Labour Minister of State for Primary Care Róisín Shortall said she would be meeting Dr Reilly again later this week.
She reiterated her view that it was important to ensure limited resources were spent in the best possible way and "in in a transparent way".
Resource-allocation models were used in other countries, she said, adding the entire country had been profiled, "and it would be very foolish not to take heed of all of that important data that's available to us".
Meanwhile, she expressed "surprise" at Minister for Transport Leo Varadkar’s questioning of the affordability of free GP care. Ms Shortall said the position on the matter was set down very clearly in the Programme for Government.
The ongoing row over the decision by Dr Reilly to add two towns in his constituency to a priority list for primary care centres was described as "a distraction" by Minister for Children Frances Fitzgerald.
“I believe we should be really talking about and practical implementation of it, so I do think it’s a distraction, I think we need to get on with delivering primary care centres” she told reporters today.

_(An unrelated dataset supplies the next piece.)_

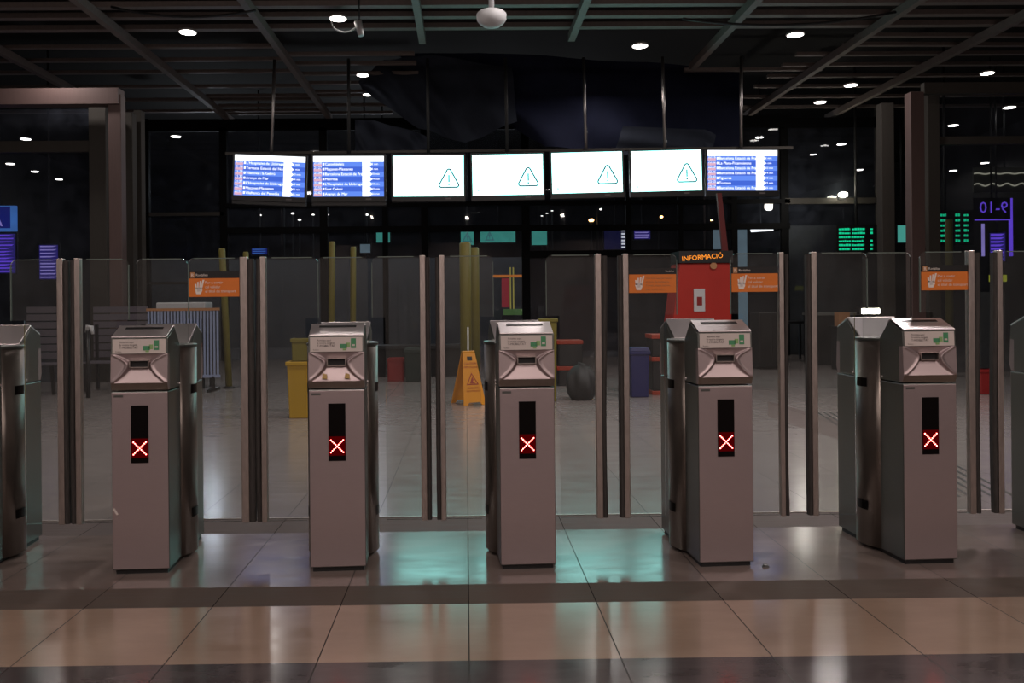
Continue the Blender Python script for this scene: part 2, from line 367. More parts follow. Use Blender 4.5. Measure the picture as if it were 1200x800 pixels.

Ms Fitzgerald said she understood why Dr Reilly raised the number of primary care centres from 20 to 35.
“He has the support of his colleagues in doing that. If you want to deliver 20 it makes absolute sense that you have a list of 35,” she said.
It was important to “get on with the job of delivering primary care centres, that’s what Minister Shortall wants to see, that's what Minister Reilly wants to see, and that's our policy,” she said.
She did not wish to comment on the remark by Mr Varadkar that Dr Reilly's decision to make two location additions “looked like stroke politics”.
Last night Mr Varadkar said, while the reality may be different, “it does look like it. I don’t know if it is or not”.